Antes de que esa maldita goma de borrar de nombre alemán comenzara a limpiar tu memoria, pude decirte muchas veces que te quería y mucho, y tú te reías.
"Qué zalamero eres", me decías...
Luego ya comenzaste a adentrarte en ese laberinto mudo y ciego de la mente, y fue más difícil que me respondieras. Pero yo, por si acaso, te lo seguía diciendo y te plantaba unos enormes besos en la mejilla, de los que te quejabas con gusto mientras me apartabas la cara con tus manos.
Te los daba, los besos, mientras paseábamos en Cantolagua, ese camino al lado del río.
En esos paseos, hablábamos de cosas de la familia, del pueblo, recordabas bien el pasado remoto, las caras de las viejas vecinas que te saludaban, pero olvidabas lo que habíamos comido ese día.
No te gustaba llegar al final del camino, cuando el asfalto se terminaba y continuaba la gravilla, preferías dar la vuelta de regreso a casa.
Hoy me cuentan que has dejado ese asfalto, que no has regresado, que te has marchado, sin bastón, sin memoria, sin despedidas.

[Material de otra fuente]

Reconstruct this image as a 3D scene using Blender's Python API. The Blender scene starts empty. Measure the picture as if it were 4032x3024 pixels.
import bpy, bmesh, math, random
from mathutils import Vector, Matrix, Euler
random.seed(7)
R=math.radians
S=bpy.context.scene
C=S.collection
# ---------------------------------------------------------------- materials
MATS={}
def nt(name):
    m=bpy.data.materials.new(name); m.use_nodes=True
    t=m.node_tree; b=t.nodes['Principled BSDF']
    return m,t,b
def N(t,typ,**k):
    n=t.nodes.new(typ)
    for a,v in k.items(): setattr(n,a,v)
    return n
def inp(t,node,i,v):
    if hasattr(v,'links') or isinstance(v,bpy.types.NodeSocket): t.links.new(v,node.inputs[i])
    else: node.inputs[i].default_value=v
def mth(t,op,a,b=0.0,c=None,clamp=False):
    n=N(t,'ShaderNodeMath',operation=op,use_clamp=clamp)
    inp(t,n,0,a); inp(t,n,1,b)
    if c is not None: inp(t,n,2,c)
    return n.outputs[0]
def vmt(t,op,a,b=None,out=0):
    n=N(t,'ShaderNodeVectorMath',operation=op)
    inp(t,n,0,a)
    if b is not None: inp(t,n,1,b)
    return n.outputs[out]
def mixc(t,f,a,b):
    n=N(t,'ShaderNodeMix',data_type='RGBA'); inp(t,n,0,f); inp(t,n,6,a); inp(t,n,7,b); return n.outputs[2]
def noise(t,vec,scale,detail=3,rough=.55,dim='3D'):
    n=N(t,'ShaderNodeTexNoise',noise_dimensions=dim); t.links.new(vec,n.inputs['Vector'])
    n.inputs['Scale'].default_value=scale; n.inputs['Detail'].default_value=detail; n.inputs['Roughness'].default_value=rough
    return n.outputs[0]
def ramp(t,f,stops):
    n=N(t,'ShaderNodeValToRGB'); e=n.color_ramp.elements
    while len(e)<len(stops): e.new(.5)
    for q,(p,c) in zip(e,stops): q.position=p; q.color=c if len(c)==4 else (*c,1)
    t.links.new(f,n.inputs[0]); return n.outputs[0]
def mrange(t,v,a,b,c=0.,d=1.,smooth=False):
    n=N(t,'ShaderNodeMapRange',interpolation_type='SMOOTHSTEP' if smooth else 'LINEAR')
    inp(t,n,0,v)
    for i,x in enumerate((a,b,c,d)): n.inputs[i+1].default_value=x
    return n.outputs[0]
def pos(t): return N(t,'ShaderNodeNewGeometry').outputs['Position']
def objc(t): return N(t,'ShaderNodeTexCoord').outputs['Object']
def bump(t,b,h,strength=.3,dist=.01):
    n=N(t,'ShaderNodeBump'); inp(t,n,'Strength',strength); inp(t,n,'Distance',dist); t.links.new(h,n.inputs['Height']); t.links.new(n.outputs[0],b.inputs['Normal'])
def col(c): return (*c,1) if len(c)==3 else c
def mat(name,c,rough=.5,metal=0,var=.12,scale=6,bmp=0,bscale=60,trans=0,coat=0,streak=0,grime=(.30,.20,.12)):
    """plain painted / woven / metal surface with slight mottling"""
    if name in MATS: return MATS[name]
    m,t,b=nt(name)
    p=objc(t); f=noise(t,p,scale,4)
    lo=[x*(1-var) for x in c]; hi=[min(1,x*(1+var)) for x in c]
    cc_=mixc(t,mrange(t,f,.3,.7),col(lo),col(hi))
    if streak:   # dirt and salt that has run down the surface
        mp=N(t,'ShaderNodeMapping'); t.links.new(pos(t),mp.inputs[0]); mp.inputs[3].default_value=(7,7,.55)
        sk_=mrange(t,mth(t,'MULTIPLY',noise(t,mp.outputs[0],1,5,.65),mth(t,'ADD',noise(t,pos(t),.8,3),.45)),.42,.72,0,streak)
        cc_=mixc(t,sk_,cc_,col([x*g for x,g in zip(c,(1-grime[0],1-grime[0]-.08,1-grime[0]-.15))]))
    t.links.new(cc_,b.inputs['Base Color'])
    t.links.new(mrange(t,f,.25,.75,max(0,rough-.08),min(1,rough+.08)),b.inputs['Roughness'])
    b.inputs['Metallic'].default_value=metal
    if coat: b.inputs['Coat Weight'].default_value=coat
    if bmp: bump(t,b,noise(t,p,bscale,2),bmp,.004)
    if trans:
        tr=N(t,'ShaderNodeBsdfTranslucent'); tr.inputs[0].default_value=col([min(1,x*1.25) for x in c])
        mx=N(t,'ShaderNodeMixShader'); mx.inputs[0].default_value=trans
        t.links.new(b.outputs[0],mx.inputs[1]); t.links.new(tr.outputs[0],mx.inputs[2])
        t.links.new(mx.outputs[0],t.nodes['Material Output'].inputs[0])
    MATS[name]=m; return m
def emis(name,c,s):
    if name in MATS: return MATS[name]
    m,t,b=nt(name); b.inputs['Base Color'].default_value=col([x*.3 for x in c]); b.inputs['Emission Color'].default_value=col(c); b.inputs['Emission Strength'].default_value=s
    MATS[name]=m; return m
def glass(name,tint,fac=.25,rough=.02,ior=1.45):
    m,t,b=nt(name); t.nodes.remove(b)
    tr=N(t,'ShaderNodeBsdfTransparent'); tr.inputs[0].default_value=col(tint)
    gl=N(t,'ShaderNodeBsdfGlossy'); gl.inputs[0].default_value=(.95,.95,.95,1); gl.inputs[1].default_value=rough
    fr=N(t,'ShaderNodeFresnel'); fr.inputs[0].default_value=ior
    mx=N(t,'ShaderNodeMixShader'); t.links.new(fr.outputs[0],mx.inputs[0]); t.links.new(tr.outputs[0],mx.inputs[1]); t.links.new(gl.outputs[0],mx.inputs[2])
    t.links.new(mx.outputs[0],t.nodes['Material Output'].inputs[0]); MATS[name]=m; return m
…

Pero quiero que sepas que la memoria, junto con el bastón, nos la hemos quedado en casa, acariciándola, jugando con ella, pasándola unos a otros.
Es cierto que a veces se nos cae una lágrima, otras una sonrisa grande, pero sigue corriendo entre nosotros.
Las despedidas... no hacían falta... Tú siempre estarás en este banco, no habrá quizás besos en la mejilla, ni comentarios del pueblo, pero sé que estarás allí... para siempre y que te seguiré diciendo que te quiero, hasta que yo también me levante del banco.
Apenas leída la carta, los amigos de Miguel Ángel Antoñanzas expresaron su solidaridad con el conocido periodista e indicaron que un amor como éste, el de una madre y un hijo, nunca desaparece. "La memoria vive con el amor que profesamos", escribió Dinorah Rosas.